Head-to-head matchups
Kalshi’s head-to-head markets carry two-player matchups with prices clustered around 50/50. The biggest by volume:
- Cameron Young over Bryson DeChambeau: 58.5% ($23K). Young has top-10 finishes in six of his last seven starts and remains near the top of the PGA Championship market board.
- Scheffler over McIlroy: 61.5% ($19K). Consistent with the outright board.
- Brooks Koepka over Patrick Reed: 52.5% ($15K). A near coin flip on two LIV players in the same field.
Scoring and tournament props
The winning-score market on Kalshi prices −13 to −15 at 32.5%. Aronimink hasn’t hosted a PGA Tour event since the 2018 BMW Championship and hasn’t held a major since 1962. At the 2018 event, Keegan Bradley carded a -20, winning in a playoff over Justin Rose.
The low-round market at 99% under 66.5 is priced like a near-certainty, though it is not resolved until the market settles. Margin of victory at exactly 1 stroke (31.5%) is the modal outcome. Major championship Sundays rarely produce blowouts.
Kalshi and Polymarket Global are in agreement on the hole-in-one market around 47.5%. Volume is sitting around $80,000 on Kalshi, with under $300 on Polymarket Global.
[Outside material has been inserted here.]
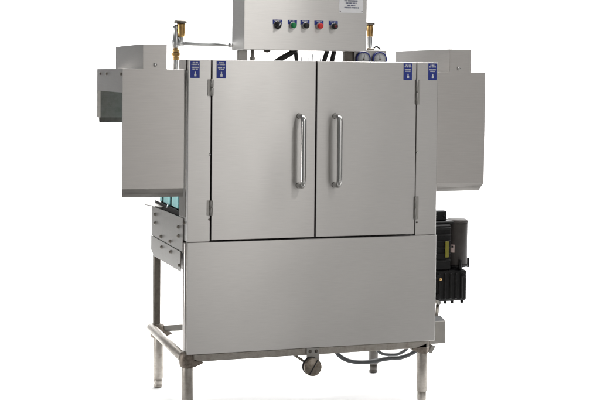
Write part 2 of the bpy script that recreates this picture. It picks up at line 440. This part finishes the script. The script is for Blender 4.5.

The playoff probability sits around 20.5%.
How to watch
The 2026 PGA Championship runs Thursday, May 14, through Sunday, May 17. ESPN carries Rounds 1 and 2 from 12-8 p.m. ET Thursday and Friday, plus early weekend coverage from 10 a.m.-1 p.m. ET Saturday and Sunday. CBS picks up the primary broadcast from 1-7 p.m. ET Saturday and Sunday. ESPN+ streams featured groups, featured holes, and morning coverage all four days. Paramount+ streams the CBS weekend coverage.